State Will Dredge Three Boat Channels Near Barnegat Inlet
Project Goes to Bid This Week
Aug 19, 2015
By: Maria Scandale
www.thesandpaper.netPhoto by: Maria Scandale
Upcoming state dredging of three bay channels near Barnegat Inlet is good news, including to the borough of Barnegat Light, which now won’t have to pay for the segment that it was going to pursue.
The borough had been in the process of applying for a state permit to dredge the area around the 10th Street boat ramp and northward where Superstorm Sandy aggravated shoaling.
Now, that is one of three waterways the state Department of Transportation has applied to dredge. The other two permits requested from the state Department of Environmental Protection are for Double Creek Channel and High Bar Harbor Channel.
Borough Councilman Ed Wellington passed the news along at the Aug. 12 monthly meeting of council.
“We received notification in the mail at Borough Hall a couple weeks ago that the DOT had filed an application with the DEP to do three channels, one of which was Double Creek Channel, from the inlet south toward Loveladies,” Wellington reported.
“The second is the High Bar Harbor Channel, which feeds off of Double Creek Channel into the High Bar Harbor section of Long Beach Township.
“The third one is what they call the Barnegat Light State Channel, which is the project that we in Barnegat Light were concerned with,” Wellington outlined in a telephone interview after the meeting.
On Aug. 12 Wellington got notification that the DEP approved the DOT application and the state will bid the project this week.
Boaters and associated business owners know that the shoaling has been worse since Superstorm Sandy in 2012.
“Double Creek is almost impassible, except for the very small boats, since Sandy,” said Wellington. “That’s going to be a great benefit to everybody who heads south from Barnegat Inlet.
“The High Bar Harbor channel is also shoaled over from Sandy, and that’s going to be a great benefit to all the homeowners in High Bar Harbor to have that dredged.
“So, this is really a big project, and it’s going to be very good for the fishing and boating people on the north end of the Island.”
(The Oyster Creek Channel lies on the westward side of the island, and that is deeper.)
Mayor Kirk Larson and other council members at the meeting remarked that the state will be “saving us a lot of money” by dredging the section around the municipal boat ramp.
Wellington said it would be difficult to estimate how much the project might have cost in total.
“They are moving a whole lot faster than we would have been able to move on the project,” said Wellington, chairman of the council’s docks and harbors committee.

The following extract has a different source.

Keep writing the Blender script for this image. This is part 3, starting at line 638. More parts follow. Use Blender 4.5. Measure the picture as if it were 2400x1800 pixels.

“If we had gone through the process, we would have had to get the application, and we would have had to bid out for a contractor the same way they do, and once we went to bid we would have had to budget for it. We don’t have that kind of money in the budget right now – maybe it would have been for 2017. So this is great news for us that we won’t have to spend the money and go through the whole process.”